Kısacası erdem ve takva mukayesesinde boyut farkı vardır. Takva erdeme kıyasla daha aşkın ve evrensel değerlere haiz bir ahlak sistemi için uygun bir hareket noktası olarak gözükmektedir. Erdemde daha çok insandan insana değişebilen bir keyfilik kazanma potansiyeli vardır. Oysa Allah’ın rızası ölçü alınırsa hasbilikte nesnel bir dayanağa kavuşmuş olur” (Özdenören, 2014b:143).

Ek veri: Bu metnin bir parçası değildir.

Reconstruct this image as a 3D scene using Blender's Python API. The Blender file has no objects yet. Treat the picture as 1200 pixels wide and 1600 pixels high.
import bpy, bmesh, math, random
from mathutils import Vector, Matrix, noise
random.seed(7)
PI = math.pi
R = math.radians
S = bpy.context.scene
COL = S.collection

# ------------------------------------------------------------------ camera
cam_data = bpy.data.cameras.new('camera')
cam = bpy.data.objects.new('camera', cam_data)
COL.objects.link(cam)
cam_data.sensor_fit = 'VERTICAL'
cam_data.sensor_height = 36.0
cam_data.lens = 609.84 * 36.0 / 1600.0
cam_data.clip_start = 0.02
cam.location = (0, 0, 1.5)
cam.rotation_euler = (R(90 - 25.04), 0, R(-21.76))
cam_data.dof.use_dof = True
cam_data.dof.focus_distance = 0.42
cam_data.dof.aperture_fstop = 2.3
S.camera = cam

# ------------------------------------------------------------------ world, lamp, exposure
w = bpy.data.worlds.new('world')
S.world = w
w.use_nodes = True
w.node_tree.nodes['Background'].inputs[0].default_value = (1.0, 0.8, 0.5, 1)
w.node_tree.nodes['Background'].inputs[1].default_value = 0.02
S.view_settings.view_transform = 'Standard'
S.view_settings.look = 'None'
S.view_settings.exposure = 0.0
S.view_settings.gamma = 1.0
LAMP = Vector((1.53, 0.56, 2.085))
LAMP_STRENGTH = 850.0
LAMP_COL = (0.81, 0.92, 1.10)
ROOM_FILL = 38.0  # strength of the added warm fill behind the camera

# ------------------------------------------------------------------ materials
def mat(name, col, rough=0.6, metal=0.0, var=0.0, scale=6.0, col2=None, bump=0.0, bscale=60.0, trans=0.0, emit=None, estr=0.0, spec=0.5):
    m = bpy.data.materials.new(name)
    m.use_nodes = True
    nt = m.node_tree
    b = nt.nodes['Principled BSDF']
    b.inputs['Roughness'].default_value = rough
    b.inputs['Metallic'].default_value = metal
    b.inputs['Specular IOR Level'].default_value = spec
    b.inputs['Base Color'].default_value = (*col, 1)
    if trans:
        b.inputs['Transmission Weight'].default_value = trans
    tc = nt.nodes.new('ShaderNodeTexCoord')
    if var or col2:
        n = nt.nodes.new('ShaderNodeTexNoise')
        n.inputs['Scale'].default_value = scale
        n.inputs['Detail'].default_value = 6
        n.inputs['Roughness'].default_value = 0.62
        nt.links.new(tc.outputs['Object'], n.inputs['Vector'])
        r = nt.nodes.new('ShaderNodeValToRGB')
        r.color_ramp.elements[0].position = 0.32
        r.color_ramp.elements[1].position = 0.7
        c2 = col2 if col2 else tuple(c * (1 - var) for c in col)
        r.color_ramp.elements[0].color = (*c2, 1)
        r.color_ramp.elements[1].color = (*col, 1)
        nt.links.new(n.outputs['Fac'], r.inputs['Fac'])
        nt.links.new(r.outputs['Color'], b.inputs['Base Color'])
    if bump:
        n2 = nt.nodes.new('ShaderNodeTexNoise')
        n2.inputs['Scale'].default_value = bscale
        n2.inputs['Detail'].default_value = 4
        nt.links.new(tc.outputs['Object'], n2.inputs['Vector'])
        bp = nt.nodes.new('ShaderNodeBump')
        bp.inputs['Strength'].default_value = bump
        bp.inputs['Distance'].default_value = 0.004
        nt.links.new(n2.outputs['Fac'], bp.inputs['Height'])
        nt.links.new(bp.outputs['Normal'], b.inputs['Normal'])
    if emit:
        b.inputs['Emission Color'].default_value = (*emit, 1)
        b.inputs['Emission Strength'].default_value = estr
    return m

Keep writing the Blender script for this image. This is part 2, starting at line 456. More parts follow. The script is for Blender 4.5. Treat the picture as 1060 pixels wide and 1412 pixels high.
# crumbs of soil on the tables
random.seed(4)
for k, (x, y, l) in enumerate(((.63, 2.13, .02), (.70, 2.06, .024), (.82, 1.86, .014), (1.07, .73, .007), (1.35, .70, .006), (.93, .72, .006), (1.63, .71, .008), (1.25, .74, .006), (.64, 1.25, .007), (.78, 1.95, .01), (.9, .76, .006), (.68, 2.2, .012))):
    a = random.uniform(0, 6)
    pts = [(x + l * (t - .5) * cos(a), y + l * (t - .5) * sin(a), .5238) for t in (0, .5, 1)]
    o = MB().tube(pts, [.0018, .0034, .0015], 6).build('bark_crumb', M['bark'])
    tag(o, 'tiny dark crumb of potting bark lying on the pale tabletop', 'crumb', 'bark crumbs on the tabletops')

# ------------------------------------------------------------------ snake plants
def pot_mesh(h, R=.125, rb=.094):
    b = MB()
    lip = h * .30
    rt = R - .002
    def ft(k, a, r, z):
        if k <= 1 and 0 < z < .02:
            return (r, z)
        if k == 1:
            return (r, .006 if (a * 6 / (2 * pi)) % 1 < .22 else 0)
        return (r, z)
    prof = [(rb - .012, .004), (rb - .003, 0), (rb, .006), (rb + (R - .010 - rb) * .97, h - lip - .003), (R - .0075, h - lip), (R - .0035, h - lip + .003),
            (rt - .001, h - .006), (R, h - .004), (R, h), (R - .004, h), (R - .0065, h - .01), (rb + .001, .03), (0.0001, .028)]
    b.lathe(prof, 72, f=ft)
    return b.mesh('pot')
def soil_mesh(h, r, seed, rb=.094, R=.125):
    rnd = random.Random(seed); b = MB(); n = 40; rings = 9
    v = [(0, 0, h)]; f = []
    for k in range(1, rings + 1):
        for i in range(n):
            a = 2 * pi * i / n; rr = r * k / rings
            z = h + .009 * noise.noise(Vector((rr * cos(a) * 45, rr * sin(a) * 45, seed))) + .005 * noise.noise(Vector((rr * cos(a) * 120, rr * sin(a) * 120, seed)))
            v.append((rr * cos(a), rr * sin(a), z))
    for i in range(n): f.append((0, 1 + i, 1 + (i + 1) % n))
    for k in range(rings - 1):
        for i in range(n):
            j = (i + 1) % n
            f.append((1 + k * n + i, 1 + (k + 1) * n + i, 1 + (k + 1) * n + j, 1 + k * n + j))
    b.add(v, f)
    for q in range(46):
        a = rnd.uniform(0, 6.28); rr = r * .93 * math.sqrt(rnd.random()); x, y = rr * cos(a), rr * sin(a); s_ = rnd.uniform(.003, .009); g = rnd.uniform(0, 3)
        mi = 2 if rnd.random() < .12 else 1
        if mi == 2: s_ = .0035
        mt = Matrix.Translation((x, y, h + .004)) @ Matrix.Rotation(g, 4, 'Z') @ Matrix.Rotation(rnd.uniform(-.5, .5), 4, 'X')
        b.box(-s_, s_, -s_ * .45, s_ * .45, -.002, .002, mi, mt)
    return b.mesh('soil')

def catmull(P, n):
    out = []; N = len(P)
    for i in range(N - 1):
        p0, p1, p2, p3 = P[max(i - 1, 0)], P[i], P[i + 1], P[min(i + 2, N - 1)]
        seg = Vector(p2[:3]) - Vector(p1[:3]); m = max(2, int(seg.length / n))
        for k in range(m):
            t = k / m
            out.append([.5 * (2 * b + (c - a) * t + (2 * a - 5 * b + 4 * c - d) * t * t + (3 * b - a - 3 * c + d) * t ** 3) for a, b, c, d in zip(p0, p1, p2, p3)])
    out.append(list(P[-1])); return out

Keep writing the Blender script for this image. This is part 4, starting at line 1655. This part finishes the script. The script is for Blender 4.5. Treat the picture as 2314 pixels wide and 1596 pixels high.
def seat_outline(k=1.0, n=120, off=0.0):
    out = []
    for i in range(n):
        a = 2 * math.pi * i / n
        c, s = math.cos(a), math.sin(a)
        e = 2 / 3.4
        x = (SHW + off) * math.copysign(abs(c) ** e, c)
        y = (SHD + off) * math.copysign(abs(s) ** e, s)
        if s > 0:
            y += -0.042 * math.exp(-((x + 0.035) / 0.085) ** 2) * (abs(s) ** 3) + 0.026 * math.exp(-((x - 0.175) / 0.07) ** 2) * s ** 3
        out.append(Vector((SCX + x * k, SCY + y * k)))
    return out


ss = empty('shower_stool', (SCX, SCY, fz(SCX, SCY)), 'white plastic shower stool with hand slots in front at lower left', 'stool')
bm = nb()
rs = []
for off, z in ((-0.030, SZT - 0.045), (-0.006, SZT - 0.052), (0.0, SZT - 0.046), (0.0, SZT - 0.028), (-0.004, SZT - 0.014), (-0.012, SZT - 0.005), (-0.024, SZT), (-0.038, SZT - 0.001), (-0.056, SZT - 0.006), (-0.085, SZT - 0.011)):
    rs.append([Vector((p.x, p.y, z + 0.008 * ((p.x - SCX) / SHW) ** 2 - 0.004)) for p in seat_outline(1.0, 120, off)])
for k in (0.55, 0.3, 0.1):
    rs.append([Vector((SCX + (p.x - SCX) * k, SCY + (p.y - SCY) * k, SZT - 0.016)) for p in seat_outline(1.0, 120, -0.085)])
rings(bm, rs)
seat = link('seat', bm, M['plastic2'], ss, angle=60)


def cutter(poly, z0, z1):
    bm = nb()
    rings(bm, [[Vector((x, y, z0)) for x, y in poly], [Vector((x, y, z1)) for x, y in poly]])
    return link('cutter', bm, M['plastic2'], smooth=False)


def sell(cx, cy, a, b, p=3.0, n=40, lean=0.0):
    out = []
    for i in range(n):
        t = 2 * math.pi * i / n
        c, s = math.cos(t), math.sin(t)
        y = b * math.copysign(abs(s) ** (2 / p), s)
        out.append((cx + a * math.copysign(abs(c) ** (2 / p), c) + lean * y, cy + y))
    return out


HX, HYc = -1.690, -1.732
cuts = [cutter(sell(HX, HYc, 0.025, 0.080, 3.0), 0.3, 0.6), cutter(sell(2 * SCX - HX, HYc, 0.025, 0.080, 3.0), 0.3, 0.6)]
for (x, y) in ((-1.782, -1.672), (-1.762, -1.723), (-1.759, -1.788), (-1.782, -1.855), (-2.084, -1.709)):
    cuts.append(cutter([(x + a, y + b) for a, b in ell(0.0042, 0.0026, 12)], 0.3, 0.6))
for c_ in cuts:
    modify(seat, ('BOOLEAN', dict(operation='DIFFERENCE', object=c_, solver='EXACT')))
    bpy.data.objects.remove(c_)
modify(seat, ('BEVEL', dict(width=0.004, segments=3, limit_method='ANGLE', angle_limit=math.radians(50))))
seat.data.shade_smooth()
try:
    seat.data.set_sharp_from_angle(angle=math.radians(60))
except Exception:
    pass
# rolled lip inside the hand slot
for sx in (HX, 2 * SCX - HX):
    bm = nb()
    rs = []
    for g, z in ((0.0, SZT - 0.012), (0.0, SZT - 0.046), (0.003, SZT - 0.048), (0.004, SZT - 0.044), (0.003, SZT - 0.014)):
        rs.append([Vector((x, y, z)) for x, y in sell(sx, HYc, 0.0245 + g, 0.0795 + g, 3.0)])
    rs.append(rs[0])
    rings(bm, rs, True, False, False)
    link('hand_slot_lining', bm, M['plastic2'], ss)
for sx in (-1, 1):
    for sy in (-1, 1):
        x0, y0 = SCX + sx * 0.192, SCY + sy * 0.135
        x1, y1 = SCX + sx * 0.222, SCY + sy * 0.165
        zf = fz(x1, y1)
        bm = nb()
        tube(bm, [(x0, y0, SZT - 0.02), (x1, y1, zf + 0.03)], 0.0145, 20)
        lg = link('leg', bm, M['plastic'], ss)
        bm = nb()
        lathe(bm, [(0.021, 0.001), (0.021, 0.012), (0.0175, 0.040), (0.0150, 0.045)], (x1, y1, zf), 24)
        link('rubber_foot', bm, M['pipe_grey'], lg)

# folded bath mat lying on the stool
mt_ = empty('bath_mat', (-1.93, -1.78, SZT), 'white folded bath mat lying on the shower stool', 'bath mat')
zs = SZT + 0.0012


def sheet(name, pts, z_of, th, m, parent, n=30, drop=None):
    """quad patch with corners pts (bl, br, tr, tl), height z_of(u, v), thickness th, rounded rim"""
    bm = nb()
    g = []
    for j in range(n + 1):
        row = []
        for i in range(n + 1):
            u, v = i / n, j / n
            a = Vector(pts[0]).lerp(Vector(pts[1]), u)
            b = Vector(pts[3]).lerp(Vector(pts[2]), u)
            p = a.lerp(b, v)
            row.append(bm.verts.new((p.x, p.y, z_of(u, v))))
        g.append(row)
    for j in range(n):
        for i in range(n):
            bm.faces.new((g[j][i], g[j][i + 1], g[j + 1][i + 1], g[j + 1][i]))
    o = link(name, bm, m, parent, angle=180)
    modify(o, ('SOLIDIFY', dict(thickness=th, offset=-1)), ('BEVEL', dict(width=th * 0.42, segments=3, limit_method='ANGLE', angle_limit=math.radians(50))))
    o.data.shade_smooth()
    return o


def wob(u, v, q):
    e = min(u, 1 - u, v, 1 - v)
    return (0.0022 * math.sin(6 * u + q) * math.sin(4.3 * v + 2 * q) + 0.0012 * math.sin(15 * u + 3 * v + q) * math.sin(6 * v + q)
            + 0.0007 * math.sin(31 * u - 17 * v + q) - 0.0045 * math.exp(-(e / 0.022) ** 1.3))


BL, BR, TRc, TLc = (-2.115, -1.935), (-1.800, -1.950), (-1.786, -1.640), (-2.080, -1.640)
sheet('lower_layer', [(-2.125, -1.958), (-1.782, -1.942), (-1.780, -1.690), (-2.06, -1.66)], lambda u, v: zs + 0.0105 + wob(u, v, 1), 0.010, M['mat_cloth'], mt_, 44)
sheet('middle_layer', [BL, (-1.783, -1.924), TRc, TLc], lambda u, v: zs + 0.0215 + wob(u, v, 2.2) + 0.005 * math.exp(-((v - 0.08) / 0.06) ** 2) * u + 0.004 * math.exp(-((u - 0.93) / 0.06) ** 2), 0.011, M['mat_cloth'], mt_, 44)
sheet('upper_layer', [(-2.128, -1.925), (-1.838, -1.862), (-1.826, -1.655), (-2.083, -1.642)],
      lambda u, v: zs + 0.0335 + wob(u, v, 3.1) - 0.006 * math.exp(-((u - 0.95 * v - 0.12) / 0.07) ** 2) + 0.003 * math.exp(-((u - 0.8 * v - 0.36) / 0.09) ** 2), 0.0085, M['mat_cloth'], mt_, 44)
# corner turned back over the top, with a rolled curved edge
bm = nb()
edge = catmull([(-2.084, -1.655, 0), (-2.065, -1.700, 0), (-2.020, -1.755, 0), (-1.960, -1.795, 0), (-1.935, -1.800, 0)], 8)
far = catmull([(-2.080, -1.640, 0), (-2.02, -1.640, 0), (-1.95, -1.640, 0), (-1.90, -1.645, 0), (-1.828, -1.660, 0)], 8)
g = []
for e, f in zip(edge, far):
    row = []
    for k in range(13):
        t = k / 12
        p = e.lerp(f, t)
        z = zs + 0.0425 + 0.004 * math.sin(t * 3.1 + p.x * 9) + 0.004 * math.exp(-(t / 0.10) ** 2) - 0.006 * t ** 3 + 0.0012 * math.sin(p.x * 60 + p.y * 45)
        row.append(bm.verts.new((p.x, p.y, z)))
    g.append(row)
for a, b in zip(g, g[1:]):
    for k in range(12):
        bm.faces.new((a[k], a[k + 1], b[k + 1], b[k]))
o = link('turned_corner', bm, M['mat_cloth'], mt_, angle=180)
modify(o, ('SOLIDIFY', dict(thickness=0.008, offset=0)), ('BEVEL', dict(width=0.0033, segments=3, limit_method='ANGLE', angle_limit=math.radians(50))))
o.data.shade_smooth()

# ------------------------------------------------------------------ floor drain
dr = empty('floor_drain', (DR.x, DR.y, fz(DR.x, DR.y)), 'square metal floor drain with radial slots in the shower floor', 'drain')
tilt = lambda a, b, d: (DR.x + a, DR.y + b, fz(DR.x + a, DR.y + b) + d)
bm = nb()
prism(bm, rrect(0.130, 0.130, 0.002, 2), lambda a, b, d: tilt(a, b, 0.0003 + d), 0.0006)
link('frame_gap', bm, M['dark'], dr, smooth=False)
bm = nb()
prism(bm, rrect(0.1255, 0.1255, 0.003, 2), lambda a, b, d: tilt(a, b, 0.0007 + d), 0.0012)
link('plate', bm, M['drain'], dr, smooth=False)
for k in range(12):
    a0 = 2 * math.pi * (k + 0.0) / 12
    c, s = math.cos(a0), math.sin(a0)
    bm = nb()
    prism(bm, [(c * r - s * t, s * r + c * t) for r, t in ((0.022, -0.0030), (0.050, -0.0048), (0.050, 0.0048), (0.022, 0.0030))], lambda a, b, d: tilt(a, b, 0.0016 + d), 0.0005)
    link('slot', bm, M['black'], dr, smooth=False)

Özdenören’in bu yaklaşımı, ahlak sisteminin dayanaklarını toplumsallıklara indirgeyen Durkheim ve Comte gibi sosyologların teorilerindeki tutarsızlıkları gösterir niteliktedir. Nitekim Durkheim’a göre ahlak sisteminin içeriğini belirleyen dinin menşei toplumdur. Yani ahlak sisteminin ilkeleri toplumsal süreçler içinde karşılıklı ilişkilere göre şekillenmektedir. Comte’a göre de ahlak sistemi ilkel dönemlerde din menşeili açıklanmaktadır. İlerlemiş ve pozitivist süreci yaşayan toplumlar kendi dinamikleriyle kendi sistemlerini inşa edebileceklerdir. Özetle ahlak sistemi yerelliklerle sınırlandırılmış vaziyettedir.